Kalikow’s purchase of the paper stirred some speculation that the Post might go easy on his friends in the New York real estate business, which has long been an important source of villains for the tabloid press. So far, those worries appear to have been without foundation.

The Post, which first alleged that real estate royalty Harry and Leona Helmsley were ducking their taxes, has continued to hammer away at the story. Last month the Post ran a picture of a smiling Harry Helmsley dancing at a company Christmas party, even as Helmsley’s lawyers were trying to convince a judge that their client was too ill to stand trial.

Kalikow’s delight with his new role is plainly visible. He sits in on meetings of the Post’s editorial board as it chews over the cosmic issues with such guests as Gov. Mario Cuomo and Manhattan U.S. Atty. Rudolph W. Giuliani. During last summer’s political conventions, he was host at receptions sponsored by the newspaper.

The paper plans to spend $25 million on the new Sunday edition and enlarge its news staff to about 330 from 300. Although such changes will sharply increase expenses, Price predicts the paper will be profitable by the end of 1989.

Advertisement

Competitors scoff at that, and others in the business are yet to be convinced. The competition maintains that the Sunday edition may prove to be an expensive fiasco and contends that the big department stores may be buying Post ads just to depress ad rates at the other papers.

“A paper like this can eat through a bankroll pretty quick--even the bankroll of a rich real estate man,” said John Morton, a publishing industry analyst in Washington. Forbes magazine’s tally of the richest people in America puts Kalikow’s personal net worth at about $400 million.

Survival Questioned

Figures from outside sources don’t yet show a turnaround. The Audit Bureau of Circulations says the paper’s average daily circulation for the six months ended Sept. 30 was 550,000, compared to 555,000 for the period that ended in March and 691,000 for the period that ended in September, 1987, when circulation was inflated by Murdoch’s use of a lottery game called Wingo.
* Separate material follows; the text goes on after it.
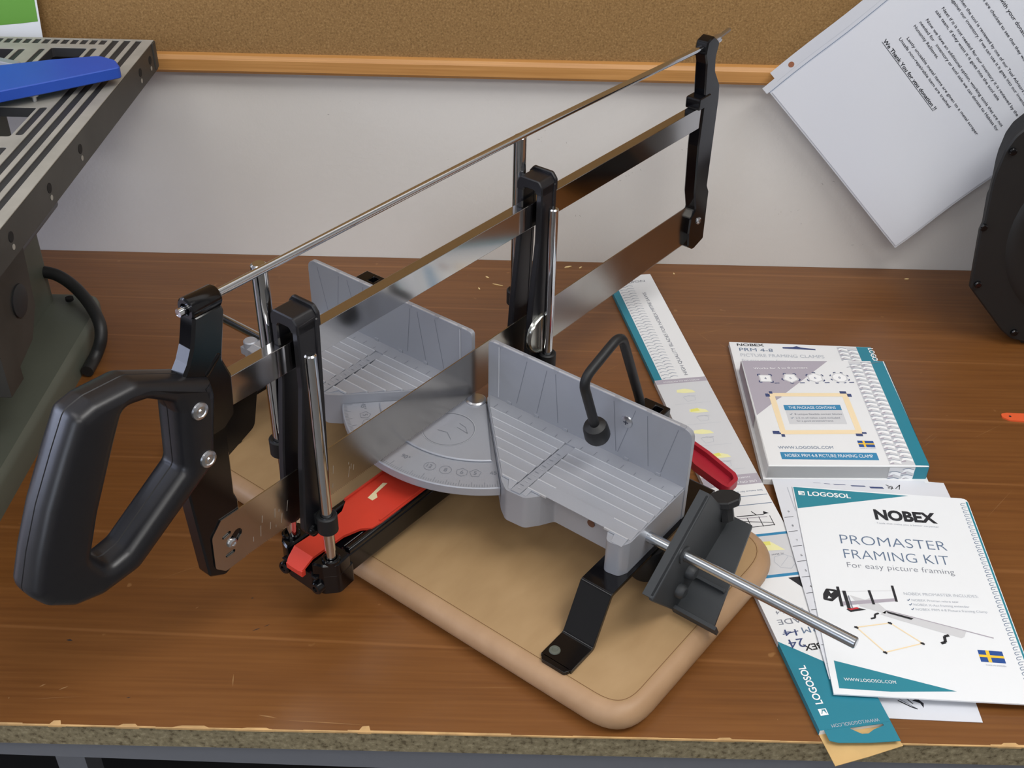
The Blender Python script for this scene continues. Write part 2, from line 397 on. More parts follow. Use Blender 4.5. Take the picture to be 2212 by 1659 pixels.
for x, y, a, L, wd in ((-183, 567, .5, 7, .8), (-176, 571, .6, 5, .6), (-315, 553, -.2, 5, 1.6), (-258, 503, 0, 3, .8), (-225, 905, .1, 4, 1), (-240, 1000, .1, 3, 1.2), (-192, 598, 0, 2.4, 1)): scratch(x, y, a, L, wd, 2)
for x, y, a, L, wd in ((205, 985, .35, 40, .5), (196, 972, -1.0, 30, .4), (225, 1000, .3, 26, .4), (213, 958, -.9, 22, .4), (-305, 510, 0.5, 7, 1), (-160, 490, -.2, 14, 1.2), (-190, 520, 1.7, 12, .8), (-120, 486, -.05, 60, .7), (-255, 905, -.02, 70, .5), (-320, 512, .6, 5, 1)): scratch(x, y, a, L, wd, 1)
g.obj('laminate_top', [M['bench'], M['scuff'], M['ink']], bench, smooth=0)
g = G(W2(0))
random.seed(3); x = TX0                                        # chipped pale line where the laminate ends
while x < TX1:
    L = random.uniform(14, 60); d = random.choice([0.5, 0.7, 0.8, 1.4]); h = random.uniform(0.8, 1.5)
    g.box(x, min(TX1, x+L), TY0-0.25, TY0+d, -h, 0.12); x += L
for x, wd, dp in ((-305, 9, 4), (-260, 16, 2.5), (-98, 9, 5), (-225, 30, 2.2), (-180, 26, 1.6), (140, 14, 2), (330, 16, 3), (420, 20, 2)):
    g.prism([(x, TY0-.3), (x+wd, TY0-.3), (x+wd*.8, TY0+dp), (x+wd*.3, TY0+dp*.9)], 'xy', -1.6, 0.16)
g.obj('worn_front_edge', M['edgeworn'], bench, smooth=0, bevel=0)
g = G(W2(0)); g.prism([(TX0, -21.2), (TX1, -21.2), (TX1, -74), (420, -54), (-400, -35.5), (TX0, -34)], 'xz', TY0+3, TY0+43); g.obj('front_rail', M['steelgrey'], bench, smooth=0)
for x in (-1200, 1160):
    for y in (500, 1070):
        g = G(W2(0)); g.box(x, x+40, y, y+40, -880, -34.2 if x < 0 else -75); g.obj('leg', M['steelgrey'], bench, smooth=0)
g = G(W2(0)); g.box(TX0+55, TX1-55, 545, 1060, -260, -245); g.obj('lower_shelf', M['dark'], bench, smooth=0)
g = G(W2(0)); g.box(-340, -318, 530, 552, -245, -34); g.obj('shelf_post', M['steelgrey'], bench, smooth=0)

# cork board with its frame
cork = empty('cork_board', (0, YW, 214), 'brown cork notice board in an orange wood frame on the wall', 'notice board')
CF = lambda x, y, z: (x, y-YW, z-214)
g = G(CF); g.box(-1000, 1150, YW-8, YW-0.2, 232, 1000); g.obj('cork_panel', M['cork'], cork, smooth=0)
g = G(CF); pr = [(YW-0.2, 215), (YW-14, 216), (YW-16, 219), (YW-16, 230), (YW-13.5, 234), (YW-8.2, 235), (YW-0.2, 235)]
g.prism(pr, 'yz', -1000, 1150); g.obj('frame_rail', M['trimwood'], cork, smooth=30)
g = G(CF); g.box(-1000, 1150, YW-16, YW-.2, 990, 1012); g.obj('frame_rail', M['trimwood'], cork, smooth=0, bevel=1.5)
for x in (-1020, 1150): g = G(CF); g.box(x, x+20, YW-16, YW-.2, 215, 1012); g.obj('frame_stile', M['trimwood'], cork, smooth=0, bevel=1.5)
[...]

An advertising analysis by the consulting firm Media Records showed that the paper had 6.7% of New York City newspaper advertising for the 10-month period ended in October, compared to a 8.4% share for the same period of 1987. (This tally doesn’t include advertising in New York Newsday, because a portion of its ads are considered to be from the Long Island market.)

And knowledgeable observers still wonder how the Post’s new push for respectability will affect the bottom line.

Some remember the regime of Dorothy Schiff, who owned the paper before Murdoch. The paper then was the most liberal in town, a well-written, respectable paper that had something for every class--and, at the end, couldn’t earn a dollar.

Advertisement

Clay Felker, editor-in-chief of Manhattan, inc. and a longtime New York newspaper and magazine editor, says that if people are now less ashamed to admit that they read the Post, “the question becomes, will enough of them want to?”